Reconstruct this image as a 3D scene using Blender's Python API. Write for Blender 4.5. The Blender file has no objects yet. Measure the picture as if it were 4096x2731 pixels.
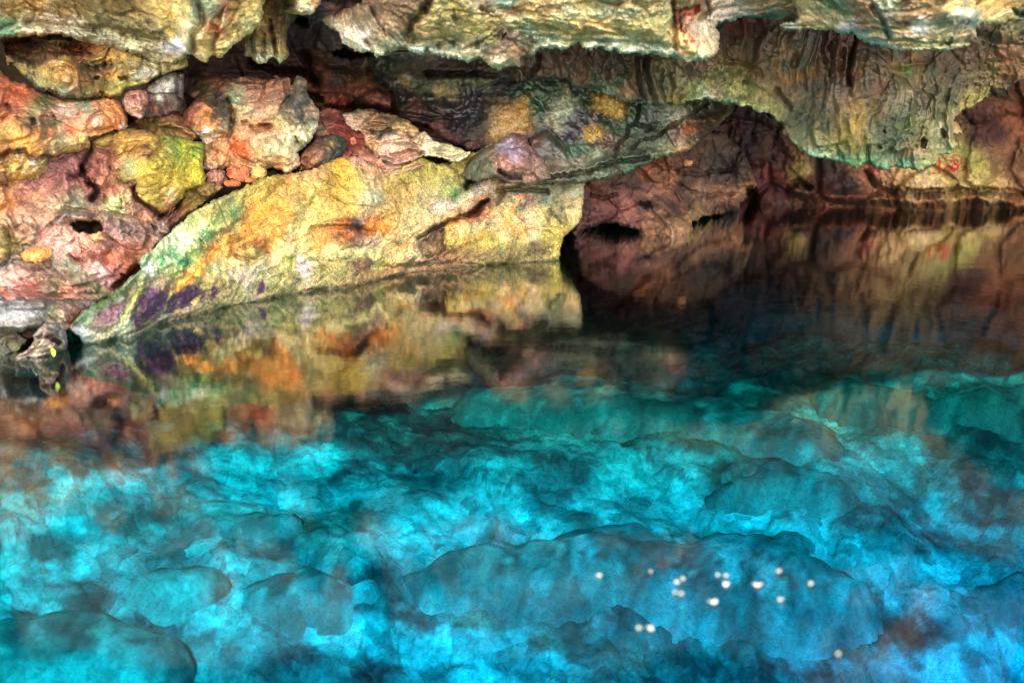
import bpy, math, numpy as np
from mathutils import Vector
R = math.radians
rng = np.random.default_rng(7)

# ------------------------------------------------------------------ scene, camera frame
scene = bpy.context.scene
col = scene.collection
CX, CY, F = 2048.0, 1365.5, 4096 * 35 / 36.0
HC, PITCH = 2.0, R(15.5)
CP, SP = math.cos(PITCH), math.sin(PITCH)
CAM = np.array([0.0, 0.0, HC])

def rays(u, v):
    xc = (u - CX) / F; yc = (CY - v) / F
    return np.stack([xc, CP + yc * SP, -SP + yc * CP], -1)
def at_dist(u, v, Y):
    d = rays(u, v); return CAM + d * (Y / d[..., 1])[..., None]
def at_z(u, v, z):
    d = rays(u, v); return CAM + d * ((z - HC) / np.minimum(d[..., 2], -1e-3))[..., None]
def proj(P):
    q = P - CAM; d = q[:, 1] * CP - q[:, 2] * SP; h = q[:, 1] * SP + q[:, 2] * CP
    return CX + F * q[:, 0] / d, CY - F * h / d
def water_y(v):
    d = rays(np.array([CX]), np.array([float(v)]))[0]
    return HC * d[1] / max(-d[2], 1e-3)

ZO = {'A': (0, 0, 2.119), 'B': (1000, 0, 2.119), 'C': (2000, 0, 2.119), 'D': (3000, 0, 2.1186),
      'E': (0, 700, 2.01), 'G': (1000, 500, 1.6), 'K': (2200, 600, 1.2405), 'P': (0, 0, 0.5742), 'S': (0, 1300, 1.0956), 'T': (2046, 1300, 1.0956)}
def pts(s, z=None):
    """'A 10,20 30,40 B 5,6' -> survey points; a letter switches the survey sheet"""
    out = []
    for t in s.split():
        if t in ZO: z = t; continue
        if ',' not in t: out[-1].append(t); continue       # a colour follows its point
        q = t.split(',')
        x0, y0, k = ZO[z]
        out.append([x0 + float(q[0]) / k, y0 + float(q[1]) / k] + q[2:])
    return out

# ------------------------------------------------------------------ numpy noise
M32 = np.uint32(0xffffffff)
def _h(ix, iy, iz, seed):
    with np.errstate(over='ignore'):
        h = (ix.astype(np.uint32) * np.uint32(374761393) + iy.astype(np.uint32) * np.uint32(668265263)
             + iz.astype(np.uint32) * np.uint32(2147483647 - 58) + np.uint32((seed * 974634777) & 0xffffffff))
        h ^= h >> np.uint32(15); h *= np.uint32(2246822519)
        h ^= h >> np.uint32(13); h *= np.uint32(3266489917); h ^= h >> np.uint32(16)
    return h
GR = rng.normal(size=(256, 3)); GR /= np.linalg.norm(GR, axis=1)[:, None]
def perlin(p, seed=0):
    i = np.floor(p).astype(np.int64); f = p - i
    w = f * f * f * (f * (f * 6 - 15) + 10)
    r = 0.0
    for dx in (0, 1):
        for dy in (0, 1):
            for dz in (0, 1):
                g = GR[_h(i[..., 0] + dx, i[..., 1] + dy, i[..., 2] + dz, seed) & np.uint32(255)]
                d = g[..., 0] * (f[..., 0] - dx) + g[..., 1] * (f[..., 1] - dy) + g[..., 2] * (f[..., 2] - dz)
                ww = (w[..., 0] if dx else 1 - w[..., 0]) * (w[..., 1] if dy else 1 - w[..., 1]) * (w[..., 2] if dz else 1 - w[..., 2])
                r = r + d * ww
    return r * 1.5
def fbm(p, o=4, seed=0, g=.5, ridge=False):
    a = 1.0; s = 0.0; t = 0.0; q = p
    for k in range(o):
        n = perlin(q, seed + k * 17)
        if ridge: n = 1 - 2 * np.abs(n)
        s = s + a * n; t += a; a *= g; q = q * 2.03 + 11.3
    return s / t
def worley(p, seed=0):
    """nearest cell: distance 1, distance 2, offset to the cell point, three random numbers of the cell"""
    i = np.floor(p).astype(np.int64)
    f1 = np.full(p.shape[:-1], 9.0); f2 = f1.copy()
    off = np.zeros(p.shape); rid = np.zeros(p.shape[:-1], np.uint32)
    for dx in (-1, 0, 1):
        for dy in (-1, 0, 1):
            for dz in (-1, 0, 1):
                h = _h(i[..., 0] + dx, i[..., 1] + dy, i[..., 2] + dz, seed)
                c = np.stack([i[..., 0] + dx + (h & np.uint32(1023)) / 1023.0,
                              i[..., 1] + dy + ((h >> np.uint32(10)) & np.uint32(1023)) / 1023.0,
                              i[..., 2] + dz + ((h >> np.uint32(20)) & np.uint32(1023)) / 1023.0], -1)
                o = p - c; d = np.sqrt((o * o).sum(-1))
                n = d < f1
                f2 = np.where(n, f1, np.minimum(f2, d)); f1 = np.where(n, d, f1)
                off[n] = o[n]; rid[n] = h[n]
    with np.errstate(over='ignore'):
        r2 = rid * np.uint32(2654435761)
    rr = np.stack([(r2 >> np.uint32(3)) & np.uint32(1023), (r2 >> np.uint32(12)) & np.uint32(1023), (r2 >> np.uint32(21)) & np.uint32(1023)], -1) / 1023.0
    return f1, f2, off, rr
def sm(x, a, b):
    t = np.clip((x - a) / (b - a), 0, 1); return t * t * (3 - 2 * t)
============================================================
**PROMPT:** Copy out all lines from the material above that contain the string "scene".

**EXPECTED OUTPUT:**
Reconstruct this image as a 3D scene using Blender's Python API. Write for Blender 4.5. The Blender file has no objects yet. Measure the picture as if it were 4096x2731 pixels.
# ------------------------------------------------------------------ scene, camera frame
scene = bpy.context.scene
col = scene.collection